■ **REQUIRED WORK**: Word for word, restate every line of the material.

■ **RAW DATA**:
□ □ □
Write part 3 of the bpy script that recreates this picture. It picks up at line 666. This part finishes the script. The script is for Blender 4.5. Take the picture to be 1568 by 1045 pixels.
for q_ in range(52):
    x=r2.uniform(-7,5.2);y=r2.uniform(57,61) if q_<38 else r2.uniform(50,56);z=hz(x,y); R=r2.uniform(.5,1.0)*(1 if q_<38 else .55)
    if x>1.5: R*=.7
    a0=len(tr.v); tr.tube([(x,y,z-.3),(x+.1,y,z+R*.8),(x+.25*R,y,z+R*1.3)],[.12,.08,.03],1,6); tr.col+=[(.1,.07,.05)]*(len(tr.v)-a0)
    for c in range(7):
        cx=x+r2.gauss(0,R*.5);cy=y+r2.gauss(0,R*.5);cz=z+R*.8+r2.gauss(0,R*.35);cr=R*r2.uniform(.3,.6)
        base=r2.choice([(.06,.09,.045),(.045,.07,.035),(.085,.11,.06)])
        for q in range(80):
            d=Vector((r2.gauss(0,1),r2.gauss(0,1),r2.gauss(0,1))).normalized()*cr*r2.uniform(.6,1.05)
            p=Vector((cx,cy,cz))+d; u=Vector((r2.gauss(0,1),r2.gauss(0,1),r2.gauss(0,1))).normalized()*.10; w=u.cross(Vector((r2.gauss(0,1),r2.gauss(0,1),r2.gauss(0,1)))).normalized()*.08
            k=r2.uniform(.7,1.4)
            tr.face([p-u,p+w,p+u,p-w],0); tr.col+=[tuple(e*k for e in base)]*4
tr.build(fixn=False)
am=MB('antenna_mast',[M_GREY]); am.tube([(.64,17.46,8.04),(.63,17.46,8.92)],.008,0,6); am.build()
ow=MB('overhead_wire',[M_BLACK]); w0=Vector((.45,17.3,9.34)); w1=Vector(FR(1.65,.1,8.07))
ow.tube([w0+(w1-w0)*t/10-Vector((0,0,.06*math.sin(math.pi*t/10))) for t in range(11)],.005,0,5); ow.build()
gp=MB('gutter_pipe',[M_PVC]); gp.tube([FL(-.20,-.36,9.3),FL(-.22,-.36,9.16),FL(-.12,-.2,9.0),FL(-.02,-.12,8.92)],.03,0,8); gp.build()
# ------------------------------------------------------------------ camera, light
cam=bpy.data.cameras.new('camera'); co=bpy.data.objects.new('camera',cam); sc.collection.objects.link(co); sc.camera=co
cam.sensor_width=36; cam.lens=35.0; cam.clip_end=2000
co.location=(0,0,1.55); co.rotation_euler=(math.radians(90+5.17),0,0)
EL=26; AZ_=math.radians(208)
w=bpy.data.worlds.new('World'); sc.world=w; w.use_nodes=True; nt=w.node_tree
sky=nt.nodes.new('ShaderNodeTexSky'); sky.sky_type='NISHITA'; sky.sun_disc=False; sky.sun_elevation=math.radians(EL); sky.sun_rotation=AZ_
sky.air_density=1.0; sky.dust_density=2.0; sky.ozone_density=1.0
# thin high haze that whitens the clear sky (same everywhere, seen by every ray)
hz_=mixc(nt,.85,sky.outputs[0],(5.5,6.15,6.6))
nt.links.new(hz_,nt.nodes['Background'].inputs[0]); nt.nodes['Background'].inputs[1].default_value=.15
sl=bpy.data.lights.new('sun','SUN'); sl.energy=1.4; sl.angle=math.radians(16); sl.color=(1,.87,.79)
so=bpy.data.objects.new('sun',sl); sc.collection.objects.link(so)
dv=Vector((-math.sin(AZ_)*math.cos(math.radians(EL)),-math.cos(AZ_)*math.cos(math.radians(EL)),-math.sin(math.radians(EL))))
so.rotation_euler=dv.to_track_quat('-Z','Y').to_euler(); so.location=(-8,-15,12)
□ □ □
■ **THE RESPONSE**:
Write part 3 of the bpy script that recreates this picture. It picks up at line 666. This part finishes the script. The script is for Blender 4.5. Take the picture to be 1568 by 1045 pixels.
for q_ in range(52):
    x=r2.uniform(-7,5.2);y=r2.uniform(57,61) if q_<38 else r2.uniform(50,56);z=hz(x,y); R=r2.uniform(.5,1.0)*(1 if q_<38 else .55)
    if x>1.5: R*=.7
    a0=len(tr.v); tr.tube([(x,y,z-.3),(x+.1,y,z+R*.8),(x+.25*R,y,z+R*1.3)],[.12,.08,.03],1,6); tr.col+=[(.1,.07,.05)]*(len(tr.v)-a0)
    for c in range(7):
        cx=x+r2.gauss(0,R*.5);cy=y+r2.gauss(0,R*.5);cz=z+R*.8+r2.gauss(0,R*.35);cr=R*r2.uniform(.3,.6)
        base=r2.choice([(.06,.09,.045),(.045,.07,.035),(.085,.11,.06)])
        for q in range(80):
            d=Vector((r2.gauss(0,1),r2.gauss(0,1),r2.gauss(0,1))).normalized()*cr*r2.uniform(.6,1.05)
            p=Vector((cx,cy,cz))+d; u=Vector((r2.gauss(0,1),r2.gauss(0,1),r2.gauss(0,1))).normalized()*.10; w=u.cross(Vector((r2.gauss(0,1),r2.gauss(0,1),r2.gauss(0,1)))).normalized()*.08
            k=r2.uniform(.7,1.4)
            tr.face([p-u,p+w,p+u,p-w],0); tr.col+=[tuple(e*k for e in base)]*4
tr.build(fixn=False)
am=MB('antenna_mast',[M_GREY]); am.tube([(.64,17.46,8.04),(.63,17.46,8.92)],.008,0,6); am.build()
ow=MB('overhead_wire',[M_BLACK]); w0=Vector((.45,17.3,9.34)); w1=Vector(FR(1.65,.1,8.07))
ow.tube([w0+(w1-w0)*t/10-Vector((0,0,.06*math.sin(math.pi*t/10))) for t in range(11)],.005,0,5); ow.build()
gp=MB('gutter_pipe',[M_PVC]); gp.tube([FL(-.20,-.36,9.3),FL(-.22,-.36,9.16),FL(-.12,-.2,9.0),FL(-.02,-.12,8.92)],.03,0,8); gp.build()
# ------------------------------------------------------------------ camera, light
cam=bpy.data.cameras.new('camera'); co=bpy.data.objects.new('camera',cam); sc.collection.objects.link(co); sc.camera=co
cam.sensor_width=36; cam.lens=35.0; cam.clip_end=2000
co.location=(0,0,1.55); co.rotation_euler=(math.radians(90+5.17),0,0)
EL=26; AZ_=math.radians(208)
w=bpy.data.worlds.new('World'); sc.world=w; w.use_nodes=True; nt=w.node_tree
sky=nt.nodes.new('ShaderNodeTexSky'); sky.sky_type='NISHITA'; sky.sun_disc=False; sky.sun_elevation=math.radians(EL); sky.sun_rotation=AZ_
sky.air_density=1.0; sky.dust_density=2.0; sky.ozone_density=1.0
# thin high haze that whitens the clear sky (same everywhere, seen by every ray)
hz_=mixc(nt,.85,sky.outputs[0],(5.5,6.15,6.6))
nt.links.new(hz_,nt.nodes['Background'].inputs[0]); nt.nodes['Background'].inputs[1].default_value=.15
sl=bpy.data.lights.new('sun','SUN'); sl.energy=1.4; sl.angle=math.radians(16); sl.color=(1,.87,.79)
so=bpy.data.objects.new('sun',sl); sc.collection.objects.link(so)
dv=Vector((-math.sin(AZ_)*math.cos(math.radians(EL)),-math.cos(AZ_)*math.cos(math.radians(EL)),-math.sin(math.radians(EL))))
so.rotation_euler=dv.to_track_quat('-Z','Y').to_euler(); so.location=(-8,-15,12)